A taxa de juros de 13,75% favorece as aplicações dos fundos?

Hoje, com muitos títulos públicos em carteira, a taxa alta nos favorece. Mas em algum momento essa taxa vai cair e temos que estar preparados, fazendo estudos de cenários de longo prazo para alocar os recursos de acordo com os compromissos lá na frente. O governo tem razão quando reclama dos juros, o país precisa crescer porque isso é bom para todos.

Temos uma diversificação nos investimentos, quase 25% são aplicações em Bolsa, em empresas, e elas precisam performar para distribuir bem. Estamos trabalhando numa boa perspectiva para o segundo semestre.

O julgamento da ação que suspende o acordo de leniência no STF, apresentada por partidos aliados, pode prejudicar a Funcef?

Estamos acompanhando o acordo de leniência feito pelo grupo JBS, que tem uma parte a ser paga para a Funcef. Dependendo da decisão, haverá impacto para a Funcef. Pelo acordo, o grupo ficou de repassar parceladamente para o Fundo R$ 1,8 bilhão. O valor global do acordo deles é de R$ 10 bilhões, em 20 anos.

A Funcef pode voltar a investir em infraestrutura, participar de leilões como ocorreu no passado?

Estamos abertos a discutir novos investimentos na economia real. Mas isso será feito de forma conjunta com outros grandes parceiros nossos, Previ (fundo de pensão dos funcionários do Banco do Brasil) e Petros (da Petrobras), depois de fazer uma boa avaliação sobre o retorno desse tipo de investimento e da aprovação da Previc.

Em que resultaram as 48 comissões de inquérito criadas pelo Fundo para apurar suspeitas de irregularidades nas gestões passadas?

Tivemos mais custos que resultados efetivos.
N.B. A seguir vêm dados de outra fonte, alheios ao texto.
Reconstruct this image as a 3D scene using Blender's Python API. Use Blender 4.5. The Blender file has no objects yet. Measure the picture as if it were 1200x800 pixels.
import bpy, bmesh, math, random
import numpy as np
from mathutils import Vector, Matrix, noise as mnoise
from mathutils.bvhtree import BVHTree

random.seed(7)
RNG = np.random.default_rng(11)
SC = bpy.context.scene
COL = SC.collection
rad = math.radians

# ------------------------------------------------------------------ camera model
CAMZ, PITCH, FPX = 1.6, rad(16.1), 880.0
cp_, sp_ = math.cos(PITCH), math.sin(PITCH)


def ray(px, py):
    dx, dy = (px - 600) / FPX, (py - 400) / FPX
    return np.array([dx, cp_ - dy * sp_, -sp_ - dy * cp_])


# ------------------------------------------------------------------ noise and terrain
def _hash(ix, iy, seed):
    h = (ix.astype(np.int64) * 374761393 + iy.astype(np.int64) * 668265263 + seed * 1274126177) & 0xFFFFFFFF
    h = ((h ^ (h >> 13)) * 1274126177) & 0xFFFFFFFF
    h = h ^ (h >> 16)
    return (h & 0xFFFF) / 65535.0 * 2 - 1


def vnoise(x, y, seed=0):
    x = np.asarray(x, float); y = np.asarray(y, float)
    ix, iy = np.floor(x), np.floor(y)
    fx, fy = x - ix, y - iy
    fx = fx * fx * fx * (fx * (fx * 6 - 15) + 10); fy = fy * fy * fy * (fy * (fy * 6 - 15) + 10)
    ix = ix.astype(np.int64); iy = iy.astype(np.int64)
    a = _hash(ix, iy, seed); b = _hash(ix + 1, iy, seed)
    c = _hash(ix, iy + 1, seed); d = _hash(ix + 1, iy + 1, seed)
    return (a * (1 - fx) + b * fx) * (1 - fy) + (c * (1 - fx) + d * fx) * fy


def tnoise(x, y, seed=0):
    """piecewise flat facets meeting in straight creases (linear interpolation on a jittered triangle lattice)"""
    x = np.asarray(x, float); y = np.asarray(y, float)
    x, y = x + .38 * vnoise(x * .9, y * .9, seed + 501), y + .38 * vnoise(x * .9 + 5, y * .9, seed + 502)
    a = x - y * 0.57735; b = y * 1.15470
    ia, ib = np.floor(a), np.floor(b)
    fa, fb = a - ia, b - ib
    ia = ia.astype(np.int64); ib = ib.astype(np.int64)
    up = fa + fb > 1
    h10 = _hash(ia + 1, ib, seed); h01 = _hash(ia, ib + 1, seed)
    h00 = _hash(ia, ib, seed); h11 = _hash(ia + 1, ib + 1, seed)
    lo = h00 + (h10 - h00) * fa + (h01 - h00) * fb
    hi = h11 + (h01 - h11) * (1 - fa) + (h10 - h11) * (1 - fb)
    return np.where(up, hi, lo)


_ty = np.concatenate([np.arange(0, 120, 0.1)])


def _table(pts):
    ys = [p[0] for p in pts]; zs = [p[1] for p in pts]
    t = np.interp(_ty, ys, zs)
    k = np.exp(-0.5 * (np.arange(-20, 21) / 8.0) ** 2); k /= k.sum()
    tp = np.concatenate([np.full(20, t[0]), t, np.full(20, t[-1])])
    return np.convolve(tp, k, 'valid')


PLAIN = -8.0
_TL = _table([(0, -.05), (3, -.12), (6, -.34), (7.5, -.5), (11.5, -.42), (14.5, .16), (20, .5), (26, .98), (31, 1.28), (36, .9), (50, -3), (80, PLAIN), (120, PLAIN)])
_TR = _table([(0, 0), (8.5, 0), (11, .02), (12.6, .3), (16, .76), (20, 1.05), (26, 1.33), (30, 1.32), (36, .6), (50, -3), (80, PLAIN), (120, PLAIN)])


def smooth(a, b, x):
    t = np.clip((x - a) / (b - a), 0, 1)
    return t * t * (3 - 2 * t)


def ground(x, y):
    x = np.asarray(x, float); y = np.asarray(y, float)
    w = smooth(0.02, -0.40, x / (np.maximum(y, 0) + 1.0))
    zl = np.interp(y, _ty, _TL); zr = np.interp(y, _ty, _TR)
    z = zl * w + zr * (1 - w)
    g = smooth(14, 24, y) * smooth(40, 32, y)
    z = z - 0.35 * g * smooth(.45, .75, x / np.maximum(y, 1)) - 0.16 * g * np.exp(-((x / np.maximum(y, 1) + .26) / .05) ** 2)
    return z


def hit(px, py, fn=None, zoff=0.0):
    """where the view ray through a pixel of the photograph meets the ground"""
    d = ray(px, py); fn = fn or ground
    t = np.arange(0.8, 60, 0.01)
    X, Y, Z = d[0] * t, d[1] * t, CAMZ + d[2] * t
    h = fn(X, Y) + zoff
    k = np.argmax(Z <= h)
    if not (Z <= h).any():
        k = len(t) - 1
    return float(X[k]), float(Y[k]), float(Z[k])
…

Houve um denuncismo muito grande junto ao processo da Lava-Jato. Muitas denúncias contra ex-dirigentes não se concretizaram, não foram julgadas. A Funcef se desgastou e perdeu muito tempo. Foram investidos muitos recursos nessa questão e acho que foi um erro. Tem que se investigar, apurar, mas não como foi o foco no passado, praticamente só se trabalhava nisso.

Das 48, quantas concluíram o trabalho?

Cerca de 30 foram encaminhadas ao Ministério Público Federal e estão em andamento, três serão arquivadas e 15 estão em fase de apuração.